MUSE’s integral‑field spectroscopy on the VLT provides a three‑dimensional view of galaxies, capturing both spatial and spectral information in a single exposure. By covering the full extent of W2246f at 0.2‑arcsecond resolution, researchers obtained unprecedented detail on stellar motions, gas dynamics, and chemical composition. This level of granularity is rare for a galaxy at a distance of over a billion light‑years, allowing astronomers to dissect the interplay between old stellar populations and fresh star‑forming regions without the confusion of overlapping structures.

The analysis uncovered a striking dichotomy: the central kiloparsec is dominated by ancient, metal‑poor stars with suppressed star formation, while the surrounding disk exhibits active star‑forming clumps and a modest rise in gas metallicity. Such a pattern aligns with the cLIER classification, where low‑ionization emission originates from hot post‑AGB stars rather than active galactic nuclei. The positive metallicity gradient in the inner region, followed by a decline outward, suggests that the galaxy’s core experienced an early burst of star formation that later quenched, leaving the outer disk to continue building mass over billions of years.

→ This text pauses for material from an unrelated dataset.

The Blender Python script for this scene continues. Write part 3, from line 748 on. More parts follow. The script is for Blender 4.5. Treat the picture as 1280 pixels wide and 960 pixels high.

These findings have broader implications for galaxy evolution theory. They demonstrate that secular processes, not just major mergers, can produce the mixed-age, mixed‑metallicity profiles observed in many nearby spirals. By establishing a nearby benchmark, W2246f offers a reference point for interpreting high‑redshift galaxies that appear similarly compact yet star‑forming. Future MUSE campaigns and complementary observations with JWST and ALMA will likely expand the sample of cLIER galaxies, sharpening our understanding of how stellar feedback and internal dynamics shape the life cycles of disk galaxies.